- [WHAT THE TASK ASKS]: Starting at the first line of the data below, write out each line exactly until you reach the line containing "S.render.resolution_x = 1024;", and include that line too.
::::::::
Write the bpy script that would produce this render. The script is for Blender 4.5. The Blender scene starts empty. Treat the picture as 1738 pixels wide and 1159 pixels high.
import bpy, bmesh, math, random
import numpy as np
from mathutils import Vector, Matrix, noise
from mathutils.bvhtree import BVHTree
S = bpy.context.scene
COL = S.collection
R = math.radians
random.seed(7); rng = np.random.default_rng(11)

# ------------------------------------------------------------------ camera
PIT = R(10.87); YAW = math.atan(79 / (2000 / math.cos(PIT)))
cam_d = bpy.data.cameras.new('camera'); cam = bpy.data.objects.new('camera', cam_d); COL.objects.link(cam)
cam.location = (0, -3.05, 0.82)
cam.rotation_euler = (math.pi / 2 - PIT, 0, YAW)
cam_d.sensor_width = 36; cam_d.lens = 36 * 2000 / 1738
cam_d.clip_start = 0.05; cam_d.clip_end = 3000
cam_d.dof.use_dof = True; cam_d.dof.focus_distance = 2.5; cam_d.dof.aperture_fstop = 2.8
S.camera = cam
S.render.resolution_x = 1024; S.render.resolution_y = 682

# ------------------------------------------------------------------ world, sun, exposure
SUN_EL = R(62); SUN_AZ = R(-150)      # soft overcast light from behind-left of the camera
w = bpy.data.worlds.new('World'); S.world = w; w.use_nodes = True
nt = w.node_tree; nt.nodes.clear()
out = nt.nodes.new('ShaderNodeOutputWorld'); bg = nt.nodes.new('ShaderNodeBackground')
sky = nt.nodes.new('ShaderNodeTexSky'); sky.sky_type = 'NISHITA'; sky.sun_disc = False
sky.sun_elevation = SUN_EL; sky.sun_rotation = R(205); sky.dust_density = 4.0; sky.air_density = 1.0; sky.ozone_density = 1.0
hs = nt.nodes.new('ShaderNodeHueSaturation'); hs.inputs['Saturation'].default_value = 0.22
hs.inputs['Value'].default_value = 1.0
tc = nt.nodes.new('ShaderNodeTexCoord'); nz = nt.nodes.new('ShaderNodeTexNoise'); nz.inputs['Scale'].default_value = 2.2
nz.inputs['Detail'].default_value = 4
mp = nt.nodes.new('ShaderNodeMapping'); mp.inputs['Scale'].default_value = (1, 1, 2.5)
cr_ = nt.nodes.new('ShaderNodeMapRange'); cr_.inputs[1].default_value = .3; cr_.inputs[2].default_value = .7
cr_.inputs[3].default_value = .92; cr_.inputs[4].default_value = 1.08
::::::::
- [EXERCISE RESPONSE]:
Write the bpy script that would produce this render. The script is for Blender 4.5. The Blender scene starts empty. Treat the picture as 1738 pixels wide and 1159 pixels high.
import bpy, bmesh, math, random
import numpy as np
from mathutils import Vector, Matrix, noise
from mathutils.bvhtree import BVHTree
S = bpy.context.scene
COL = S.collection
R = math.radians
random.seed(7); rng = np.random.default_rng(11)

# ------------------------------------------------------------------ camera
PIT = R(10.87); YAW = math.atan(79 / (2000 / math.cos(PIT)))
cam_d = bpy.data.cameras.new('camera'); cam = bpy.data.objects.new('camera', cam_d); COL.objects.link(cam)
cam.location = (0, -3.05, 0.82)
cam.rotation_euler = (math.pi / 2 - PIT, 0, YAW)
cam_d.sensor_width = 36; cam_d.lens = 36 * 2000 / 1738
cam_d.clip_start = 0.05; cam_d.clip_end = 3000
cam_d.dof.use_dof = True; cam_d.dof.focus_distance = 2.5; cam_d.dof.aperture_fstop = 2.8
S.camera = cam
S.render.resolution_x = 1024; S.render.resolution_y = 682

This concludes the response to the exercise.